I, however, disagree.  I think that Showalter’s presence in the clubhouse will make a massive difference in the team.  There is no question that the Orioles are far more talented than their performance has indicated—Matt Wieters, Adam Jones, Brian Matusz, Jake Arrieta, Felix Pie, Chris Tillman—all are tremendously talented.  And yet they’ve underperformed inexplicably this year.  Some might chalk it up to being overrated or just growing pains.  I disagree, because there’s one other common denominator: none have experienced a winning major league environment and none have been coached by a man who commands experience and respect.

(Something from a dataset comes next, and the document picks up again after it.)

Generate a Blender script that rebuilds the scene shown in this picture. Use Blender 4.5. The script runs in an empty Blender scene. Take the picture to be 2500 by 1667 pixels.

Buck Showalter possesses the elements that the Orioles need for success at this juncture.  They are a team built on purely young talent—a misstep by management in composing this roster where there has been too much pressure levied too quickly.  No solid base of veteran leadership.  But that can be righted with a man who has the experience not only winning but winning with young players who have never been through it before.  He did it with the Yankees.  The Diamondbacks.  The Rangers.  At each stop he turned around the team and gained accolades for not only winning but winning with youth.

It’s easy to say that I’m just drinking the Kool-Aid and I get that.  But baseball is a game of intangibles, more than any other sport.  The mental aspect of the game, the grind week in and week out, cannot be avoided.  When a team is mired in the culture of losing, how can we expect the players to not press when things aren’t going right?  To not hustle when in a losing streak and the season playing the same old song?  All teams go through rough patches, but when the culture is defined by losing you can’t reasonably expect the players to rise out of it.  With Buck Showalter the Orioles have more hope than any time in recent history of changing the culture.

They have the talent and they have the leadership.  It’s too late for this season, but there’s finally reason to think that they might be back on the right path.  I’ll be watching closely this month, and I hope more fans do the same, because it’s a pivotal time for our franchise.